Het volgende cadeau waren twee reservaties voor een sauna-arrangement ergens in een landelijk gebied, met uitzicht op het groen.
- Maar enfin, gilde ik, dat zijn dingen die men naar een gigolo stuurt, niet naar een hardwerkende chirurg! - Hij is waarschijnlijk homo want hij heeft nog niet gereageerd op die sauna-reservaties. - Gij zijt zot! Weet ge dat?
Natúúrlijk gebeurt het dat een eenvoudig burgermeisje gered wordt uit een brandend huis en dan trouwt met de stoere brandweerman die uiteindelijk van adel blijkt te zijn en de enige echte groothertog is van iets in de Balkan. Dat soort dingen gebeurt in de romannekes van Courths-Mahler, en dat is niet het echte leven.
In het echte leven hebben chirurgen geen tijd voor dat soort dwaasheden. De sauna-reservaties, daar maken zijn dochter en een vriendin gebruik van en die hoge hoed staat in de rommelkamer van de afdeling tot er in de kliniek nog eens een tombola bij het personeelsfeest georganiseerd wordt.
- Dat denkt gij, zei ze smalend. Hij heeft wel in mijn hoofd gekeken hè, beseft ge dat … - Ja, en in uw hoofd zag hij blubber en bloed, niet uw nobele gedachten!

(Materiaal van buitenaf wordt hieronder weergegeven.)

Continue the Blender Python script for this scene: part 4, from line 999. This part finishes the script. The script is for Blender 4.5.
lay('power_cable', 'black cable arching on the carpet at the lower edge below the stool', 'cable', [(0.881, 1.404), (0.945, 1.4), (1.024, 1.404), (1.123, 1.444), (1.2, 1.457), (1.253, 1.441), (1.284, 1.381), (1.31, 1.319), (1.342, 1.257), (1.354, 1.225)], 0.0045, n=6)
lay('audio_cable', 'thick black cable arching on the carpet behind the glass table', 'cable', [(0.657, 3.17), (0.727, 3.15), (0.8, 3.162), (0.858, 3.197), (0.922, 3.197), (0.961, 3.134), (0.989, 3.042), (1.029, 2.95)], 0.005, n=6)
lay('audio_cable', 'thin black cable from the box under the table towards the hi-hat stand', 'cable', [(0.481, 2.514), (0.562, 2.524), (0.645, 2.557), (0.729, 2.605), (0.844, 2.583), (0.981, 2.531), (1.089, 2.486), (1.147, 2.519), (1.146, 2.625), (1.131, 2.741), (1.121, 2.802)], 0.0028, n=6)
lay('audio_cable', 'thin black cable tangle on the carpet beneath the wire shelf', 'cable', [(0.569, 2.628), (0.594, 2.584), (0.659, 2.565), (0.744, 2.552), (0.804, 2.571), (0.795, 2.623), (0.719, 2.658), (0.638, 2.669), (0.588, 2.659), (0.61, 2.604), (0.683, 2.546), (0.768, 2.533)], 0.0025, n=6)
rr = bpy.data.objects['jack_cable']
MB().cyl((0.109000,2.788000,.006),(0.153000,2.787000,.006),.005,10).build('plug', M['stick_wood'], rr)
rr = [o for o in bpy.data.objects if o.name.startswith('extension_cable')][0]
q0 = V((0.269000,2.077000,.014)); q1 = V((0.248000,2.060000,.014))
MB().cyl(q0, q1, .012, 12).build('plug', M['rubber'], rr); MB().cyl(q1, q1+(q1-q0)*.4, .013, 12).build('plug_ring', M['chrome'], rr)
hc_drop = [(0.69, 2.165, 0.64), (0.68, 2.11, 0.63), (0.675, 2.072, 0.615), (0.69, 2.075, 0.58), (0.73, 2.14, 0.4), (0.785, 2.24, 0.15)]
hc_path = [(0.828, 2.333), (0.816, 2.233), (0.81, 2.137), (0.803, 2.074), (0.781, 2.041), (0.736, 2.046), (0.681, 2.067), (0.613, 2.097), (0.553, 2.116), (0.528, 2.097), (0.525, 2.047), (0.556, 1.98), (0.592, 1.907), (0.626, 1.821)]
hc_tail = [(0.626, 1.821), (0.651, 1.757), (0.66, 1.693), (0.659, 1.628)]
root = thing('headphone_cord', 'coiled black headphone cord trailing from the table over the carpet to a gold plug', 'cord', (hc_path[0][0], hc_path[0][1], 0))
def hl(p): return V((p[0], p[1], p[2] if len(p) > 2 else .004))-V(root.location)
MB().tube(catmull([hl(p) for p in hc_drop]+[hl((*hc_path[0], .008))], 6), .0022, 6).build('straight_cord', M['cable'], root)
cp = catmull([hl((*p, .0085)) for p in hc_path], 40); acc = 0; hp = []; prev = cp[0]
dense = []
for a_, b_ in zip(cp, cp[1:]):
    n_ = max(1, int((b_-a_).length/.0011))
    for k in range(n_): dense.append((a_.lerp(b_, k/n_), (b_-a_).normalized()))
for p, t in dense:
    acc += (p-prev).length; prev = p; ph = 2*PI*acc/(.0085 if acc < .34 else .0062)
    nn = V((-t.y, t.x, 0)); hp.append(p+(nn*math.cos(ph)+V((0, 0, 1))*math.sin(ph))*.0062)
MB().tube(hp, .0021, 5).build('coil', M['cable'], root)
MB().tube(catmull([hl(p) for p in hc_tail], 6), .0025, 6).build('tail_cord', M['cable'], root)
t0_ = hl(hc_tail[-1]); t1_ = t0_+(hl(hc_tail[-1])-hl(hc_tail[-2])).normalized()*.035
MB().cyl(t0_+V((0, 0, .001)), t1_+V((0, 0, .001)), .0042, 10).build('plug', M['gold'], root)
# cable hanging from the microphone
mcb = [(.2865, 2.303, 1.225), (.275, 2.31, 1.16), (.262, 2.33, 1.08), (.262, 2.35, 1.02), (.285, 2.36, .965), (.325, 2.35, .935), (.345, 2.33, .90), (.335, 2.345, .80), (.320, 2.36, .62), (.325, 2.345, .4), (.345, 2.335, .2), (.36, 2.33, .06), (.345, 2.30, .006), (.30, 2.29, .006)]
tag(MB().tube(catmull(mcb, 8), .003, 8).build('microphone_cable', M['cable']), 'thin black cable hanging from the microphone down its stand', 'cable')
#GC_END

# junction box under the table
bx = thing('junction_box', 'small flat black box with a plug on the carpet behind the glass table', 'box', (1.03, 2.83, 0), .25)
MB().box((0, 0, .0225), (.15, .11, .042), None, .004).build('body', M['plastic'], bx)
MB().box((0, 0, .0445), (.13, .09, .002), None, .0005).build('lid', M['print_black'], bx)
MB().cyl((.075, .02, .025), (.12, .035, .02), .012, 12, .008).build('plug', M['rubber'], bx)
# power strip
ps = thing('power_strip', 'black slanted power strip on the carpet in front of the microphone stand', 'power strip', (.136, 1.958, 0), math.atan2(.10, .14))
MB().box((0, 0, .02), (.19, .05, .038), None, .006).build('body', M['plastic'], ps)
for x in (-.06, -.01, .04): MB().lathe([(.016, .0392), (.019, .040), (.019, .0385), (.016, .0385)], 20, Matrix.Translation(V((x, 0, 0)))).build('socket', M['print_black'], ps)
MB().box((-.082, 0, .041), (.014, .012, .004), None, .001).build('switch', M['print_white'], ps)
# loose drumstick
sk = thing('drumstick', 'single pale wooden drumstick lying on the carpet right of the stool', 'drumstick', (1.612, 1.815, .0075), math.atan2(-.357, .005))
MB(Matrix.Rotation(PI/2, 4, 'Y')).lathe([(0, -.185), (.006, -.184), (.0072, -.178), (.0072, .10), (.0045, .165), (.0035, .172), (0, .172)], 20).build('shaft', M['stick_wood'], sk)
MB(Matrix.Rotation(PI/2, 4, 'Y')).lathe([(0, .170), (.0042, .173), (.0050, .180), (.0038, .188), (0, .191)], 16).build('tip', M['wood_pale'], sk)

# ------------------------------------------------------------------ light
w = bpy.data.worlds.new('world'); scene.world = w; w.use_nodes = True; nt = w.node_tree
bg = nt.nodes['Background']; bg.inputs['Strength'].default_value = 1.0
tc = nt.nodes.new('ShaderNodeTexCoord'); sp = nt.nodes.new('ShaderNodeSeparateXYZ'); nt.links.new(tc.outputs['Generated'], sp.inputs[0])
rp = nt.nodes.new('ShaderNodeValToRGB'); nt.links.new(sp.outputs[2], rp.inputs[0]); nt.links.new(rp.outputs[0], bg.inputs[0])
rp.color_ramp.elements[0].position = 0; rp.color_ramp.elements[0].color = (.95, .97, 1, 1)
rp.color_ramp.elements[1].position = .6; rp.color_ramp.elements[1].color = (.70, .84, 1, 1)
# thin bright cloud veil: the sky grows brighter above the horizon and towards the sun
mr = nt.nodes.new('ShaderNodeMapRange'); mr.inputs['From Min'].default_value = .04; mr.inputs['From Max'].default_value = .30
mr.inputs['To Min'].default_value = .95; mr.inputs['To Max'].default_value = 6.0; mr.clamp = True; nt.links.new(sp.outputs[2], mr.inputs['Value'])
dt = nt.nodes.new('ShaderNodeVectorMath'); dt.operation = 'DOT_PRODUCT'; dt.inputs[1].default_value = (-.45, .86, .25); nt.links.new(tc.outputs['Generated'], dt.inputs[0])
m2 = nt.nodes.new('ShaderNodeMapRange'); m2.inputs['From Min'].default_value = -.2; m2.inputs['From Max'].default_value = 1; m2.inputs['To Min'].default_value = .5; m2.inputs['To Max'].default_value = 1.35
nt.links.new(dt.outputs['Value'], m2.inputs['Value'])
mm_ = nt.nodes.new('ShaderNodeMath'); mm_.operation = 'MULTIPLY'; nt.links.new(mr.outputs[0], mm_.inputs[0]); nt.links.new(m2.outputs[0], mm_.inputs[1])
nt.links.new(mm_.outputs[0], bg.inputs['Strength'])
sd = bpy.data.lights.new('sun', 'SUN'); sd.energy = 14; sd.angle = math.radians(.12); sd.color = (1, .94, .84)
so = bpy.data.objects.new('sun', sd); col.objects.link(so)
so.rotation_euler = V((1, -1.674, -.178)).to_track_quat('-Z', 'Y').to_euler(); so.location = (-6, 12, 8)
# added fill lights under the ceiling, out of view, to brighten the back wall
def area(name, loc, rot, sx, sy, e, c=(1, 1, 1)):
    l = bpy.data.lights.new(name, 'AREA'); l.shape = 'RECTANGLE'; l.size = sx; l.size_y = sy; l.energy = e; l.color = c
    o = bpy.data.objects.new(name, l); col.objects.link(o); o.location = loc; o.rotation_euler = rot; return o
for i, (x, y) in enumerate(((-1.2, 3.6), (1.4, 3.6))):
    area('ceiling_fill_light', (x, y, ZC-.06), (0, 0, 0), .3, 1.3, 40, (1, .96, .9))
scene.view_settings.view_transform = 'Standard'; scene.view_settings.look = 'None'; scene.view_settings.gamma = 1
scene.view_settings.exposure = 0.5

Ik was het gezond verstand dat haar wolkje gelukzaligheid aan het kapot knabbelen was. - Meiske, zei ik moedeloos, gij hebt het salvatorsyndroom. Bel Jan en vraag het hem.
Tot mijn verbazing deed ze dat. Ze stapte naar de telefoon. Een rode. Dat was nodig ook, een rode telefoon, want de situatie was in rood alarm, ze besteedde aan dure cadeaus en leveringen geld dat ze zelf hard nodig had.
Jan was toen haar huisarts. Hij was die dag biezonder bij de pinken. Toen hij het woord salvatorsyndroom hoorde reageerde hij alert en antwoordde dat het syndroom gekend was in de medische wereld. En dat de hoge hoed inderdaad zou dienen bij een volgende tombola. Klinieken staan vol met rommel van mensen met het salvatorsyndroom.
Toen Jan dat van die rommelkamer en die tombola bevestigde was ze ogenblikkelijk genezen van haar extreme dankbaarheid.
Op dat moment was ik Jan zeer dankbaar omdat hij zo vlot reageerde op een term die ik verzonnen had. Salvatorsyndroom … nooit van gehoord. Iemand wel? Hij ook niet, maar hij ging wel mee in het verhaal en stuurde haar bij. Prima huisarts.